Recorded data
========================================================================

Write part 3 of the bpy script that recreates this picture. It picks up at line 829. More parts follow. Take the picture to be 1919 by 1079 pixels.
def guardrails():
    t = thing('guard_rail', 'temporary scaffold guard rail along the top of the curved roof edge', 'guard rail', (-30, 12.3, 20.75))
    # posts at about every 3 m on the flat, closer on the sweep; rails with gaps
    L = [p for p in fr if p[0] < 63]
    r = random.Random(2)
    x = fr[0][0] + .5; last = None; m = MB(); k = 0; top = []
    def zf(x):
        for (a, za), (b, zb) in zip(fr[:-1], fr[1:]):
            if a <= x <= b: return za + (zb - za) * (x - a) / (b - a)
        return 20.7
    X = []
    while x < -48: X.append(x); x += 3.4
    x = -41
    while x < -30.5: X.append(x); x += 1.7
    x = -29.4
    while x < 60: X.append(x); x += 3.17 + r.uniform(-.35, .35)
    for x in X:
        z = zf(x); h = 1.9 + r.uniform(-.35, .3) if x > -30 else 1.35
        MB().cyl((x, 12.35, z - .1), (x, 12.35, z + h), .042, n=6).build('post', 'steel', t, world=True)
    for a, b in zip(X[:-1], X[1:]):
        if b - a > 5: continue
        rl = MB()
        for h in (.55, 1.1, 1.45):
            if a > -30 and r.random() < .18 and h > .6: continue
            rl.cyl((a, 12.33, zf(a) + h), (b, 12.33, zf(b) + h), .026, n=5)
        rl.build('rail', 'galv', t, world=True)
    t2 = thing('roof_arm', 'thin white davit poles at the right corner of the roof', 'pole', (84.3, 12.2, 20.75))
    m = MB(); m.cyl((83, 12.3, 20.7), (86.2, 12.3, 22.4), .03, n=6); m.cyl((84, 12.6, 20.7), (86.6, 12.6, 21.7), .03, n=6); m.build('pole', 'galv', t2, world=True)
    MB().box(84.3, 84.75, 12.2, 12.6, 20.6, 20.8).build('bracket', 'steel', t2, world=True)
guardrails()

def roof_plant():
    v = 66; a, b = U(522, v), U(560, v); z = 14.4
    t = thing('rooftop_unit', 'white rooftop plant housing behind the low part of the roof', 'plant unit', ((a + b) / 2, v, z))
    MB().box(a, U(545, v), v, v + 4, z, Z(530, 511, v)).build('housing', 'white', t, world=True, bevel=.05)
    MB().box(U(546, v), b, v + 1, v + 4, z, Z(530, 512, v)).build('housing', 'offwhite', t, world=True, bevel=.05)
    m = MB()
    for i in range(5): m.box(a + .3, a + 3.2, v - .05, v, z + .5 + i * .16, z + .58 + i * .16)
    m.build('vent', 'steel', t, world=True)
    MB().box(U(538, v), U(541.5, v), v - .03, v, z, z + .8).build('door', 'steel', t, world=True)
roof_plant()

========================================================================

From the data above, extract every line in its exact form.

The output
Write part 3 of the bpy script that recreates this picture. It picks up at line 829. More parts follow. Take the picture to be 1919 by 1079 pixels.
def guardrails():
    t = thing('guard_rail', 'temporary scaffold guard rail along the top of the curved roof edge', 'guard rail', (-30, 12.3, 20.75))
    # posts at about every 3 m on the flat, closer on the sweep; rails with gaps
    L = [p for p in fr if p[0] < 63]
    r = random.Random(2)
    x = fr[0][0] + .5; last = None; m = MB(); k = 0; top = []
    def zf(x):
        for (a, za), (b, zb) in zip(fr[:-1], fr[1:]):
            if a <= x <= b: return za + (zb - za) * (x - a) / (b - a)
        return 20.7
    X = []
    while x < -48: X.append(x); x += 3.4
    x = -41
    while x < -30.5: X.append(x); x += 1.7
    x = -29.4
    while x < 60: X.append(x); x += 3.17 + r.uniform(-.35, .35)
    for x in X:
        z = zf(x); h = 1.9 + r.uniform(-.35, .3) if x > -30 else 1.35
        MB().cyl((x, 12.35, z - .1), (x, 12.35, z + h), .042, n=6).build('post', 'steel', t, world=True)
    for a, b in zip(X[:-1], X[1:]):
        if b - a > 5: continue
        rl = MB()
        for h in (.55, 1.1, 1.45):
            if a > -30 and r.random() < .18 and h > .6: continue
            rl.cyl((a, 12.33, zf(a) + h), (b, 12.33, zf(b) + h), .026, n=5)
        rl.build('rail', 'galv', t, world=True)
    t2 = thing('roof_arm', 'thin white davit poles at the right corner of the roof', 'pole', (84.3, 12.2, 20.75))
    m = MB(); m.cyl((83, 12.3, 20.7), (86.2, 12.3, 22.4), .03, n=6); m.cyl((84, 12.6, 20.7), (86.6, 12.6, 21.7), .03, n=6); m.build('pole', 'galv', t2, world=True)
    MB().box(84.3, 84.75, 12.2, 12.6, 20.6, 20.8).build('bracket', 'steel', t2, world=True)
guardrails()

def roof_plant():
    v = 66; a, b = U(522, v), U(560, v); z = 14.4
    t = thing('rooftop_unit', 'white rooftop plant housing behind the low part of the roof', 'plant unit', ((a + b) / 2, v, z))
    MB().box(a, U(545, v), v, v + 4, z, Z(530, 511, v)).build('housing', 'white', t, world=True, bevel=.05)
    MB().box(U(546, v), b, v + 1, v + 4, z, Z(530, 512, v)).build('housing', 'offwhite', t, world=True, bevel=.05)
    m = MB()
    for i in range(5): m.box(a + .3, a + 3.2, v - .05, v, z + .5 + i * .16, z + .58 + i * .16)
    m.build('vent', 'steel', t, world=True)
    MB().box(U(538, v), U(541.5, v), v - .03, v, z, z + .8).build('door', 'steel', t, world=True)
roof_plant()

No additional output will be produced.